Do you remember your first bike, the one you loved to race with your friends, streamers flying from the handlebars as the wind whipped through your hair?

Memory can be a tricky thing.  Personally, I have a fairly unreliable one.  On some days, I can remember in great detail exactly what I felt or saw on a specific day 27 years ago. But other times, I can’t even remember the name of a person I met only a few days previously.

It’s not just me. People around the world are fascinated by human memory – how it works, how it can be improved, how it can fail.

Academic institutions are studying memory closely to try to gain a better understanding of what it is and how it works.

And their studies are proving fruitful. Researchers keep learning new things. Like that the technology that we use is changing the way we remember (read articles here and here).

Or that maybe we just need to shock our memory into action.

And then there are the social scientists who have come to recognize that memory isn’t always a private, personal kind of thing.

Anthropologists will tell you about cultural memory; psychologists might explain collective memories.

This isn’t just an academic debate.

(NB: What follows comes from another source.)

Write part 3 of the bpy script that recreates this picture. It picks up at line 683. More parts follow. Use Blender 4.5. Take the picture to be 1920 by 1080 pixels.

Studies in Eastern European societies in the late 1990s, as nations were moving away from communist regimes and forming democratic governments, found that cultural memories had a direct impact on how people were choosing to govern themselves.  My first book in the Adam Kaminsky series takes place in just that setting, where some people are trying very hard to forget what they did under the previous regime, while others are trying very hard to ferret it out. (My book ONE MONTH also touches on failures in memory – though in that case, the forgetfulness is an intentional human creation.)

Every time I read up about memory, I find another interesting fact I hadn’t known before. For example, that having a college degree is helpful in preserving your memory later in life.